Instructions to follow: Render the following material again verbatim, leaving nothing out.

--- BEGIN Provided material ---

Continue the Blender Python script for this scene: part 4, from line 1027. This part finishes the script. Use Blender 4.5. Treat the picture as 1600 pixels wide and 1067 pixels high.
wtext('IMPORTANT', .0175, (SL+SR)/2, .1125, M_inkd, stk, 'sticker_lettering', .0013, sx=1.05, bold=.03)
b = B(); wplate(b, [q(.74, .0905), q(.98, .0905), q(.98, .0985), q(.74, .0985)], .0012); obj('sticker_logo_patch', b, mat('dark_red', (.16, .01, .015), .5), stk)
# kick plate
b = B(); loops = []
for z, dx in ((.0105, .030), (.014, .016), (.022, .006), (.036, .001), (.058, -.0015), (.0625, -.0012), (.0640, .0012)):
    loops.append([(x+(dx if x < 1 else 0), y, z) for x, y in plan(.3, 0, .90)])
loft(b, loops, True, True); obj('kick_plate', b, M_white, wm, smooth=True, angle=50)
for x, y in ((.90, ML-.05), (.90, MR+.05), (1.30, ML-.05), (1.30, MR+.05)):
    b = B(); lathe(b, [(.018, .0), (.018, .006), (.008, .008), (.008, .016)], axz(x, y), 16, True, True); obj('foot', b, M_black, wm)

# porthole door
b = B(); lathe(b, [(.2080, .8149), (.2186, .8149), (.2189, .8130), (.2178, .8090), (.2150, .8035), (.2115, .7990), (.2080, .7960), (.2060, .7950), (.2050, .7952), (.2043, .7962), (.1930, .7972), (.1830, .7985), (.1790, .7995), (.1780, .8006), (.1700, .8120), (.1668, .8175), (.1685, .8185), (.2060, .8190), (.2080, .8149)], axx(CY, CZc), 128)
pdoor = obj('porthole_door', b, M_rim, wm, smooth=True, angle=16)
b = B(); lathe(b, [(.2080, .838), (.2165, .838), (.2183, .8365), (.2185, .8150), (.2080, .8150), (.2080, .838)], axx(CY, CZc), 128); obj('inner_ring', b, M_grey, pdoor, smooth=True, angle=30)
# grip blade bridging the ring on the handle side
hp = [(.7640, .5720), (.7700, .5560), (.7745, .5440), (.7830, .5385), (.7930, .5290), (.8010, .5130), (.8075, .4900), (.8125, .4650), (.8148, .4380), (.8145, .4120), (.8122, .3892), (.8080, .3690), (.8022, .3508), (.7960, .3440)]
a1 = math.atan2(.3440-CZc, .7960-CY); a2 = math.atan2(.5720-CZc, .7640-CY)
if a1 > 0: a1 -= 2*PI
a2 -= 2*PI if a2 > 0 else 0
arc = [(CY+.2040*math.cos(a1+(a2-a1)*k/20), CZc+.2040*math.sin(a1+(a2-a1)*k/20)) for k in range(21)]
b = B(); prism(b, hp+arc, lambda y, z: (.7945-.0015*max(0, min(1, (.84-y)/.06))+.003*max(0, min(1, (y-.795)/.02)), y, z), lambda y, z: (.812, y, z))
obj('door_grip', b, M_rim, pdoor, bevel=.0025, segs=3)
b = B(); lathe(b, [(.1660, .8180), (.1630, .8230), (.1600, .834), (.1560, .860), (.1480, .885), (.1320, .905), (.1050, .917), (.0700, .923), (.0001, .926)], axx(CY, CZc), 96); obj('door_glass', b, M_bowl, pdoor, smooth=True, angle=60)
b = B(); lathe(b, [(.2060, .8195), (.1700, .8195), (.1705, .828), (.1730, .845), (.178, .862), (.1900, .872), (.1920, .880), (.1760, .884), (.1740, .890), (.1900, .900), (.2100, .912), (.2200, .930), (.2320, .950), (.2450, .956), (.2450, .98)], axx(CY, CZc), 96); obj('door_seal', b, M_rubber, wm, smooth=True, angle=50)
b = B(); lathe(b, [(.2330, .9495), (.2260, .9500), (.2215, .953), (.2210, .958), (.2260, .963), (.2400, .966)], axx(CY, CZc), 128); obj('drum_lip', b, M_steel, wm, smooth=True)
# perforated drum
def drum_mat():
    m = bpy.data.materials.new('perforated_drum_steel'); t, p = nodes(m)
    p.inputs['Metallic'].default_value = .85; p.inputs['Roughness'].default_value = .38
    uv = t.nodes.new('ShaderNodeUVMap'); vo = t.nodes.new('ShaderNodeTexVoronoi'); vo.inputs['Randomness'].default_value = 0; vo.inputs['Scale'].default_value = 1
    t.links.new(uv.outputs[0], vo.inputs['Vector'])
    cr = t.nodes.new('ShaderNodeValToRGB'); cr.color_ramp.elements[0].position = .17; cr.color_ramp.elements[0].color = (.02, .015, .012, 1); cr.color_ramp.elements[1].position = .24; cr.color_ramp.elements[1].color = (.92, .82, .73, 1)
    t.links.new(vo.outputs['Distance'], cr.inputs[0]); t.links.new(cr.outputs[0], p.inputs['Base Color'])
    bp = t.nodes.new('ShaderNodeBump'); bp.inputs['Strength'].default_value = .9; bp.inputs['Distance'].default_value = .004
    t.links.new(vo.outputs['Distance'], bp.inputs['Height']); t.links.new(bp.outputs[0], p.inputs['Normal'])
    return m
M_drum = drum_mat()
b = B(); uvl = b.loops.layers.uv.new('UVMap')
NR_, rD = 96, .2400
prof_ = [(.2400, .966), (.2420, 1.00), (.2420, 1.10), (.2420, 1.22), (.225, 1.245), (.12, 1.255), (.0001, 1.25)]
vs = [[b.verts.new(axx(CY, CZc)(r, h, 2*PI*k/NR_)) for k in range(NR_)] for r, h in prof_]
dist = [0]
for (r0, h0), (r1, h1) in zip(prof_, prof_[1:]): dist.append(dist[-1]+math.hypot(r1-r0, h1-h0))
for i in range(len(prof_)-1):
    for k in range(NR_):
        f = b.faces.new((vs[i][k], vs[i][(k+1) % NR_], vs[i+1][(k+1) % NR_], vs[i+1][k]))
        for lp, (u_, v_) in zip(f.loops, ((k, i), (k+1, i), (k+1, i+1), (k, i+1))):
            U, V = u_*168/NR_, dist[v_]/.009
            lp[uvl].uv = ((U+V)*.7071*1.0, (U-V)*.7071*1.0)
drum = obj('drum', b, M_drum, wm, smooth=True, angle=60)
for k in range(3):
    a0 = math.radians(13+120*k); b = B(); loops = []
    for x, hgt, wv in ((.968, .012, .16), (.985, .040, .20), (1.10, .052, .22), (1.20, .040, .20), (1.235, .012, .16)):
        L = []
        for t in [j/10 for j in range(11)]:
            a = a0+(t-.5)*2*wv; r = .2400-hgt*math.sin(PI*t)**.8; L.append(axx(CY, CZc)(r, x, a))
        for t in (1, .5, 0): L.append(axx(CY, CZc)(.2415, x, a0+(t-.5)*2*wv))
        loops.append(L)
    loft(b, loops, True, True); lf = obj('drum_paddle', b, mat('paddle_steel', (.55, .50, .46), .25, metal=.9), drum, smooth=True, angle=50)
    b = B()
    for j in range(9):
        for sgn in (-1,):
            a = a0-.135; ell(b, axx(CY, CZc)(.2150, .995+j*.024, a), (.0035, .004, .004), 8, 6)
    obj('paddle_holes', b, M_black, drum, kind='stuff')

--- END Provided material ---

Exercise answer:
Continue the Blender Python script for this scene: part 4, from line 1027. This part finishes the script. Use Blender 4.5. Treat the picture as 1600 pixels wide and 1067 pixels high.
wtext('IMPORTANT', .0175, (SL+SR)/2, .1125, M_inkd, stk, 'sticker_lettering', .0013, sx=1.05, bold=.03)
b = B(); wplate(b, [q(.74, .0905), q(.98, .0905), q(.98, .0985), q(.74, .0985)], .0012); obj('sticker_logo_patch', b, mat('dark_red', (.16, .01, .015), .5), stk)
# kick plate
b = B(); loops = []
for z, dx in ((.0105, .030), (.014, .016), (.022, .006), (.036, .001), (.058, -.0015), (.0625, -.0012), (.0640, .0012)):
    loops.append([(x+(dx if x < 1 else 0), y, z) for x, y in plan(.3, 0, .90)])
loft(b, loops, True, True); obj('kick_plate', b, M_white, wm, smooth=True, angle=50)
for x, y in ((.90, ML-.05), (.90, MR+.05), (1.30, ML-.05), (1.30, MR+.05)):
    b = B(); lathe(b, [(.018, .0), (.018, .006), (.008, .008), (.008, .016)], axz(x, y), 16, True, True); obj('foot', b, M_black, wm)

# porthole door
b = B(); lathe(b, [(.2080, .8149), (.2186, .8149), (.2189, .8130), (.2178, .8090), (.2150, .8035), (.2115, .7990), (.2080, .7960), (.2060, .7950), (.2050, .7952), (.2043, .7962), (.1930, .7972), (.1830, .7985), (.1790, .7995), (.1780, .8006), (.1700, .8120), (.1668, .8175), (.1685, .8185), (.2060, .8190), (.2080, .8149)], axx(CY, CZc), 128)
pdoor = obj('porthole_door', b, M_rim, wm, smooth=True, angle=16)
b = B(); lathe(b, [(.2080, .838), (.2165, .838), (.2183, .8365), (.2185, .8150), (.2080, .8150), (.2080, .838)], axx(CY, CZc), 128); obj('inner_ring', b, M_grey, pdoor, smooth=True, angle=30)
# grip blade bridging the ring on the handle side
hp = [(.7640, .5720), (.7700, .5560), (.7745, .5440), (.7830, .5385), (.7930, .5290), (.8010, .5130), (.8075, .4900), (.8125, .4650), (.8148, .4380), (.8145, .4120), (.8122, .3892), (.8080, .3690), (.8022, .3508), (.7960, .3440)]
a1 = math.atan2(.3440-CZc, .7960-CY); a2 = math.atan2(.5720-CZc, .7640-CY)
if a1 > 0: a1 -= 2*PI
a2 -= 2*PI if a2 > 0 else 0
arc = [(CY+.2040*math.cos(a1+(a2-a1)*k/20), CZc+.2040*math.sin(a1+(a2-a1)*k/20)) for k in range(21)]
b = B(); prism(b, hp+arc, lambda y, z: (.7945-.0015*max(0, min(1, (.84-y)/.06))+.003*max(0, min(1, (y-.795)/.02)), y, z), lambda y, z: (.812, y, z))
obj('door_grip', b, M_rim, pdoor, bevel=.0025, segs=3)
b = B(); lathe(b, [(.1660, .8180), (.1630, .8230), (.1600, .834), (.1560, .860), (.1480, .885), (.1320, .905), (.1050, .917), (.0700, .923), (.0001, .926)], axx(CY, CZc), 96); obj('door_glass', b, M_bowl, pdoor, smooth=True, angle=60)
b = B(); lathe(b, [(.2060, .8195), (.1700, .8195), (.1705, .828), (.1730, .845), (.178, .862), (.1900, .872), (.1920, .880), (.1760, .884), (.1740, .890), (.1900, .900), (.2100, .912), (.2200, .930), (.2320, .950), (.2450, .956), (.2450, .98)], axx(CY, CZc), 96); obj('door_seal', b, M_rubber, wm, smooth=True, angle=50)
b = B(); lathe(b, [(.2330, .9495), (.2260, .9500), (.2215, .953), (.2210, .958), (.2260, .963), (.2400, .966)], axx(CY, CZc), 128); obj('drum_lip', b, M_steel, wm, smooth=True)
# perforated drum
def drum_mat():
    m = bpy.data.materials.new('perforated_drum_steel'); t, p = nodes(m)
    p.inputs['Metallic'].default_value = .85; p.inputs['Roughness'].default_value = .38
    uv = t.nodes.new('ShaderNodeUVMap'); vo = t.nodes.new('ShaderNodeTexVoronoi'); vo.inputs['Randomness'].default_value = 0; vo.inputs['Scale'].default_value = 1
    t.links.new(uv.outputs[0], vo.inputs['Vector'])
    cr = t.nodes.new('ShaderNodeValToRGB'); cr.color_ramp.elements[0].position = .17; cr.color_ramp.elements[0].color = (.02, .015, .012, 1); cr.color_ramp.elements[1].position = .24; cr.color_ramp.elements[1].color = (.92, .82, .73, 1)
    t.links.new(vo.outputs['Distance'], cr.inputs[0]); t.links.new(cr.outputs[0], p.inputs['Base Color'])
    bp = t.nodes.new('ShaderNodeBump'); bp.inputs['Strength'].default_value = .9; bp.inputs['Distance'].default_value = .004
    t.links.new(vo.outputs['Distance'], bp.inputs['Height']); t.links.new(bp.outputs[0], p.inputs['Normal'])
    return m
M_drum = drum_mat()
b = B(); uvl = b.loops.layers.uv.new('UVMap')
NR_, rD = 96, .2400
prof_ = [(.2400, .966), (.2420, 1.00), (.2420, 1.10), (.2420, 1.22), (.225, 1.245), (.12, 1.255), (.0001, 1.25)]
vs = [[b.verts.new(axx(CY, CZc)(r, h, 2*PI*k/NR_)) for k in range(NR_)] for r, h in prof_]
dist = [0]
for (r0, h0), (r1, h1) in zip(prof_, prof_[1:]): dist.append(dist[-1]+math.hypot(r1-r0, h1-h0))
for i in range(len(prof_)-1):
    for k in range(NR_):
        f = b.faces.new((vs[i][k], vs[i][(k+1) % NR_], vs[i+1][(k+1) % NR_], vs[i+1][k]))
        for lp, (u_, v_) in zip(f.loops, ((k, i), (k+1, i), (k+1, i+1), (k, i+1))):
            U, V = u_*168/NR_, dist[v_]/.009
            lp[uvl].uv = ((U+V)*.7071*1.0, (U-V)*.7071*1.0)
drum = obj('drum', b, M_drum, wm, smooth=True, angle=60)
for k in range(3):
    a0 = math.radians(13+120*k); b = B(); loops = []
    for x, hgt, wv in ((.968, .012, .16), (.985, .040, .20), (1.10, .052, .22), (1.20, .040, .20), (1.235, .012, .16)):
        L = []
        for t in [j/10 for j in range(11)]:
            a = a0+(t-.5)*2*wv; r = .2400-hgt*math.sin(PI*t)**.8; L.append(axx(CY, CZc)(r, x, a))
        for t in (1, .5, 0): L.append(axx(CY, CZc)(.2415, x, a0+(t-.5)*2*wv))
        loops.append(L)
    loft(b, loops, True, True); lf = obj('drum_paddle', b, mat('paddle_steel', (.55, .50, .46), .25, metal=.9), drum, smooth=True, angle=50)
    b = B()
    for j in range(9):
        for sgn in (-1,):
            a = a0-.135; ell(b, axx(CY, CZc)(.2150, .995+j*.024, a), (.0035, .004, .004), 8, 6)
    obj('paddle_holes', b, M_black, drum, kind='stuff')